Summer is prime moving season, so I find it appropriate that I am moved more now than ever to write about the messed up real estate situation in this country.
I'm sorry; I really do try to be positive about the differences I come across in Turkey, but sometimes...sometimes...I just...can't....help....it.
In this case, my topic is about emlakçıs, or real estate agents.
Ugh. I shudder at the thought.
In most places real estate agents perform a somewhat valuable service for sellers and buyers of property. They fill out all the paperwork, saving you the time of learning how to figure out property law, and make things a heck of a lot easier. Of course, most times you pay a pretty penny for their services.
In Turkey, a renter pays quite the fee to a real estate agent for booking an apartment: one month's rent to be exact. For doing nothing more than holding a key and opening the door for you, the renter is expected to pony up what is, essentially, the finder's fee.
Let me show you how this might work. Let's say you're walking around the neighborhood in which you would like to live. This is how many people looking for apartments find one: by walking around and scoping out signs that look like this:
You see the sign, the apartment is on a nice street, so you call the number for the emlak (real estate company). The agent tells you it's a one-bedroom apartment with an open kitchen, 80 metres squared, for 1300 TL a month. Okay, you think, let's see it.
The real estate agent comes over in five minutes, unlocks the door and lets you in. Here's the kitchen, the agent says, and here's the salon. The washing machine goes here, he points out.
You like the apartment.
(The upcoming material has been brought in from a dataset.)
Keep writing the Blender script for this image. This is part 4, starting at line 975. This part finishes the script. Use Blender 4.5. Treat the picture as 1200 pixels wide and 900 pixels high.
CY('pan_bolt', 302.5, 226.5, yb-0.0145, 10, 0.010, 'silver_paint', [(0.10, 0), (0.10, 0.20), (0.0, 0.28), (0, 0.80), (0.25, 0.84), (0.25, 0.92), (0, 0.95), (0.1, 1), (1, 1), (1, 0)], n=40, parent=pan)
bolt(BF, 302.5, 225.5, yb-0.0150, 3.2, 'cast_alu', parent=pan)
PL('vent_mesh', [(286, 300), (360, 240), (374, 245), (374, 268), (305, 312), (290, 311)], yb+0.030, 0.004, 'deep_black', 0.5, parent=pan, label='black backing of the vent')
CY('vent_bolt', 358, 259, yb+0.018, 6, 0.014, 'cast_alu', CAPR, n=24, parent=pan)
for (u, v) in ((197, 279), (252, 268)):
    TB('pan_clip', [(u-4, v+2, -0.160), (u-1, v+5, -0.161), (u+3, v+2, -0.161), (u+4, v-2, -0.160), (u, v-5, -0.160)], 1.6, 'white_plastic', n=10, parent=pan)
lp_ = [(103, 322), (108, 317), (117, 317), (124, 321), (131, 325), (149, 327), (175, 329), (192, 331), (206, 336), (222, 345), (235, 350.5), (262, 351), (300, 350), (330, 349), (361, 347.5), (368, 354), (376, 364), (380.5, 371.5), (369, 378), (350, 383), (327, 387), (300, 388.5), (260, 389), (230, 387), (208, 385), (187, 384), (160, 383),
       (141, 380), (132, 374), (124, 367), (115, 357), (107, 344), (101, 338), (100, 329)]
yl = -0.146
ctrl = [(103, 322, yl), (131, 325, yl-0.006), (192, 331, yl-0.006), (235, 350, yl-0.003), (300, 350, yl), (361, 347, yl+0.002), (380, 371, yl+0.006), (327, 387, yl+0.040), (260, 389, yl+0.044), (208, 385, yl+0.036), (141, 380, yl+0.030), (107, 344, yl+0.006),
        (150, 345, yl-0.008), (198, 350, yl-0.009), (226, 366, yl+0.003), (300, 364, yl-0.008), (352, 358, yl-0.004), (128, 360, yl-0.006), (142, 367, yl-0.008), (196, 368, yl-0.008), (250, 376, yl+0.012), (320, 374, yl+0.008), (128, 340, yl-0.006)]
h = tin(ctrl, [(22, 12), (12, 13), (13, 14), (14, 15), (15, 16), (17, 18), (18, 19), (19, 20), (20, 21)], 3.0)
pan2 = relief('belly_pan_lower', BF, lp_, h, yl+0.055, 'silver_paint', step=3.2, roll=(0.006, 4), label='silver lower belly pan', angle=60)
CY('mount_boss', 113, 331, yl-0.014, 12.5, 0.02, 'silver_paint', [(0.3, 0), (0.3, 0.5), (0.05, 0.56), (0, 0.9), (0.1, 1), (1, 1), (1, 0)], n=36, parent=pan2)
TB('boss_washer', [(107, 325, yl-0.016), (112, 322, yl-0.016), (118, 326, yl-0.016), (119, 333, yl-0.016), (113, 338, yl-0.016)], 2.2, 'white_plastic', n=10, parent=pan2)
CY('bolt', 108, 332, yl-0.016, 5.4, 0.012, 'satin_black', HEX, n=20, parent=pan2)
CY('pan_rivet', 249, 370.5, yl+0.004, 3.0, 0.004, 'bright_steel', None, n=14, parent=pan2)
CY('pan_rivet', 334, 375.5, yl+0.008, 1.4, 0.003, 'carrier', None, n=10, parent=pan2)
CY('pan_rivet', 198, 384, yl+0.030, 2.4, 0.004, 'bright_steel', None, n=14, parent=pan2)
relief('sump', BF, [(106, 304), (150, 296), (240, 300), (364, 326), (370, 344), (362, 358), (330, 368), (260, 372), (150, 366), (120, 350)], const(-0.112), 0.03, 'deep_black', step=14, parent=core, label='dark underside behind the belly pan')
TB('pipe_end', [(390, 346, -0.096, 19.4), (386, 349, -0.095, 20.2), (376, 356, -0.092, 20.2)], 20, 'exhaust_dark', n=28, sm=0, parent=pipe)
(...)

You ask what is required to rent it. The first month's rent and a security deposit, the agent tells you. If the rent is 1300 TL, that's 2600 TL.
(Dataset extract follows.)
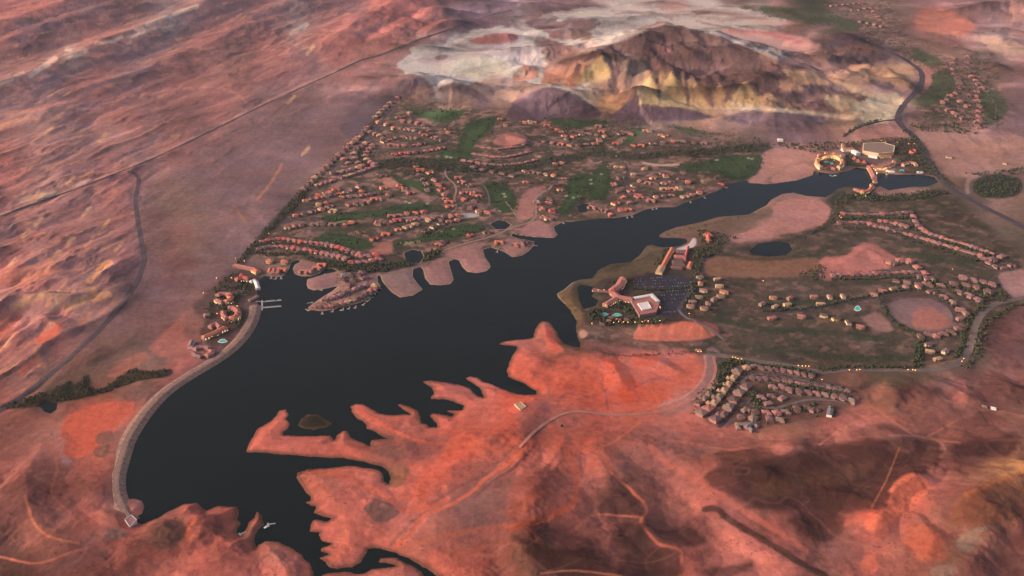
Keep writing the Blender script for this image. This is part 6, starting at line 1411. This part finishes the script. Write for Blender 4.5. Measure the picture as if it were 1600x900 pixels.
many('tree_belt', 'dark trees round the resort and its car park', [scatter([(1085,392),(1110,385),(1130,380),(1125,395),(1100,405),(1090,440),(1085,470),(1072,486),(1066,480),(1078,450),(1082,415)], 330), strip([(985,451),(1030,454),(1072,450)], 70, 3), scatter([(930,500),(950,497),(985,497),(1000,500),(1040,497),(1040,506),(985,508),(940,510)], 160), scatter([(966,474),(988,478),(996,495),(975,490),(960,482)], 80), scatter([(915,492),(930,482),(945,484),(935,500),(920,503)], 60), strip([(955,441),(985,436)], 16, 4), scatter([(1088,362),(1100,360),(1125,366),(1150,372),(1120,385),(1095,382)], 120), scatter([(1035,392),(1046,388),(1040,402),(1028,418),(1022,415)], 60)])
many('tree_belt', 'dark trees round the near village and along the parkway', [strip([(1140,563),(1190,572),(1240,578),(1275,586)], 150, 3.5), scatter([(1122,570),(1135,563),(1148,570),(1132,600),(1110,630),(1100,632),(1118,598)], 170), strip([(1180,612),(1176,625),(1186,630)], 45, 5), strip([(1200,603),(1250,605),(1320,616)], 70, 3), strip([(1300,635),(1301,650)], 12, 2.5), strip([(1180,638),(1215,643),(1275,632)], 45, 3), strip([(1508,574),(1522,562),(1530,537),(1535,514),(1550,497),(1575,483),(1600,474)], 150, 6), strip([(1492,560),(1502,540),(1508,515),(1520,490),(1542,473)], 150, 7), scatter([(1430,535),(1445,530),(1440,575),(1425,576)], 120), strip([(1280,579),(1350,574),(1420,575)], 90, 5)])
many('tree_belt', 'dark trees round the condominium loop', [strip([(1190,487),(1270,481),(1340,467),(1400,456),(1450,455),(1490,480)], 190, 4), strip([(1375,470),(1395,503),(1435,525)], 70, 4), scatter([(1180,490),(1260,500),(1340,520),(1430,540),(1420,570),(1250,560),(1180,540)], 420, .8, 1.7), scatter([(1290,425),(1290,410),(1265,420),(1240,432),(1285,440)], 60), strip([(1300,437),(1360,436),(1430,434)], 90, 4), scatter([(1440,440),(1500,440),(1580,455),(1575,472),(1530,470),(1480,455)], 230)])
many('tree_belt', 'dark trees round the hotel at the head of the lake', [scatter([(1200,225),(1290,222),(1345,222),(1345,232),(1315,232),(1280,240),(1230,232)], 240), scatter([(1340,221),(1400,214),(1440,222),(1445,250),(1460,275),(1440,270),(1400,252),(1398,230)], 450), scatter([(1320,240),(1340,246),(1355,262),(1340,262),(1322,258)], 150), scatter([(1288,250),(1302,250),(1304,257),(1290,257)], 24, 2, 3), strip([(1400,268),(1440,270)], 30, 5), strip([(1412,205),(1432,222),(1446,245),(1462,268),(1490,294)], 160, 9), strip([(1318,212),(1345,196),(1375,188)], 60, 5), scatter([(1505,272),(1600,262),(1600,272),(1530,276)], 90)])
many('tree_belt', 'scattered dark trees on the golf courses of the settlement', [scatter(a, n_) for a, n_ in (([(600,262),(690,270),(684,285),(640,280)], 80), ([(700,190),(780,182),(770,205),(745,228),(735,250),(710,250)], 130), ([(600,165),(730,172),(700,192),(640,182)], 70), ([(480,340),(680,316),(676,333),(520,350)], 90), ([(480,372),(560,362),(590,378),(575,392),(510,382)], 70), ([(612,385),(690,355),(760,350),(755,362),(650,382)], 80), ([(752,280),(800,285),(812,330),(775,335)], 80), ([(870,340),(882,280),(960,262),(952,315),(900,330)], 140), ([(1055,268),(1130,242),(1195,242),(1190,272),(1140,288)], 140), ([(850,185),(1000,188),(1015,212),(975,225),(900,212)], 130), ([(1050,195),(1200,220),(1150,224),(1060,212)], 60), ([(890,225),(1180,222),(1050,232),(900,236)], 120), ([(850,262),(870,258),(875,300),(852,300)], 40), ([(700,262),(880,262),(860,275),(720,275)], 160))])
many('tree_belt', 'dark trees of the round grove beside the boulevard', [scatter([(1522,292),(1526,280),(1545,274),(1570,274),(1590,279),(1596,290),(1590,304),(1565,309),(1540,308),(1526,302)], 330, 2, 4)])
many('tree_belt', 'dark trees filling the green wash below the dam', [scatter([(0,633),(30,625),(70,612),(95,602),(110,595),(118,600),(138,585),(140,600),(150,608),(165,605),(185,590),(210,575),(225,580),(268,578),(260,588),(215,596),(180,608),(150,618),(110,626),(60,636),(0,640)], 420, 1.6, 3.2)], cols=((.028, .034, .018), (.06, .055, .03)))
many('tree_belt', 'dark trees in the old quarter by the dam', [scatter([(330,455),(345,440),(365,425),(385,428),(376,460),(372,480),(365,478),(340,478)], 160), scatter([(340,480),(372,482),(384,500),(370,515),(356,505)], 90), scatter([(372,440),(395,446),(398,462),(380,464)], 50), scatter([(318,480),(332,470),(336,500),(322,505)], 40)])
many('tree_belt', 'dark trees of the far estates at the upper right', [scatter([(1150,5),(1200,8),(1290,22),(1340,30),(1390,45),(1360,52),(1300,44),(1200,28)], 200, 3, 5), scatter([(1460,100),(1545,90),(1560,200),(1500,205),(1440,190),(1450,165)], 420, 3, 5), scatter([(1340,50),(1400,60),(1450,95),(1430,100),(1380,65)], 120, 3, 5), scatter([(1420,195),(1480,195),(1530,210),(1440,206)], 110, 3, 5)])
# gardens: a few small trees beside every house
hx = np.array([t[0] for t in TOWN]); hy = np.array([t[1] for t in TOWN])
gx, gy = [], []
for k_ in range(6):
    a_ = rng.uniform(0, 6.28, len(hx)); d_ = rng.uniform(17, 27, len(hx)); gx.append(hx + np.cos(a_) * d_); gy.append(hy + np.sin(a_) * d_)
gx, gy = np.concatenate(gx), np.concatenate(gy); ok = H(gx, gy) > .8
dmin = np.min((gx[:, None] - hx[None]) ** 2 + (gy[:, None] - hy[None]) ** 2, 1) > 210; ok &= dmin
wood('garden_trees', 'small dark garden trees between the houses', gx[ok], gy[ok], rng.uniform(1.6, 3.0, ok.sum()))
# desert scrub on the near slopes
def shrubs(n):
    x = rng.uniform(0, 1600, n * 3); y = rng.uniform(545, 900, n * 3); m_ = perlin(x / 60.0, y / 40.0) > .12; x, y = x[m_][:n], y[m_][:n]
    X, Y, Zg = G(x, y); ok = Zg > 1.0; return X[ok], Y[ok], rng.uniform(.5, 1.2, ok.sum())
many('desert_scrub', 'low dark scrub dotted over the near slopes', [shrubs(3000)], cols=((.05, .042, .03), (.09, .07, .05)))
many('shore_scrub', 'olive shore scrub fringing the near peninsulas', [strip([(400,710),(480,717),(560,724),(598,734)], 70, 3, .7, 1.6), strip([(462,742),(520,728),(580,730)], 60, 2.5, .7, 1.6), strip([(660,598),(720,602),(780,610)], 40, 3, .7, 1.6), strip([(872,462),(895,490),(905,530),(960,555),(1050,552),(1120,550)], 260, 7, .8, 2.0), strip([(900,440),(940,425),(1000,405),(1030,392)], 200, 8, .8, 2.0), strip([(1040,366),(1100,352),(1180,334)], 160, 9, .8, 2.0)], cols=((.045, .045, .02), (.10, .08, .04)))
t_ = building('desert_tree', 878, 667, 'lone dark tree on the red flat above the tracks', 'tree')
rr = np.random.default_rng(3); tv, tf = [], []
for k_ in range(9):
    v = ICO * rr.uniform(.6, 1.2, (12, 1)) * rr.uniform(1.5, 2.6) + np.array([rr.uniform(-3, 3), rr.uniform(-2.5, 2.5), rr.uniform(2.5, 5.5)]); tf += [tuple(f + 12 * k_) for f in ICF]; tv += [tuple(p) for p in v]
obj('crown', mesh('crown', tv, tf, [mat('lone_crown', (.03, .036, .022), .95, speckle(.5, .7, 1.3))]), t_)
obj('trunk', MB().box(-.35, .35, -.35, .35, -1, 3).mesh('trunk', mat('bark', (.07, .05, .035), .95, speckle(2, .7, 1.3))), t_)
Ah, but you're forgetting something: the real estate agent fee, which will be another 1300 TL. So now you're shelling out 3900 TL to rent the apartment.
Does this make sense to you? Because it doesn't make sense to me.
In the US, if you hire a real estate agent, you work with that one agent to show you dozens of properties. You pay this agent a fee when you finally decide to buy property. (Most people in the US don't work with real estate agents to rent property). In Turkey, you might work with eight agents, all of whom show you one single property that you are interested in.
On principle, I can see paying a real estate agent who has shown me 12 apartments, but I can't see paying the one agent who happened to show me the one apartment I ended up taking. It just doesn't make sense to me.
Well, what does the landlord pay, you ask? Nothing. Nada. Zilch. See, the real estate agent isn't working for the landlord; in this system, he's working for you.
Does this make sense to anyone else? Is this how the system works everywhere else in the world? Is America the anomoly here?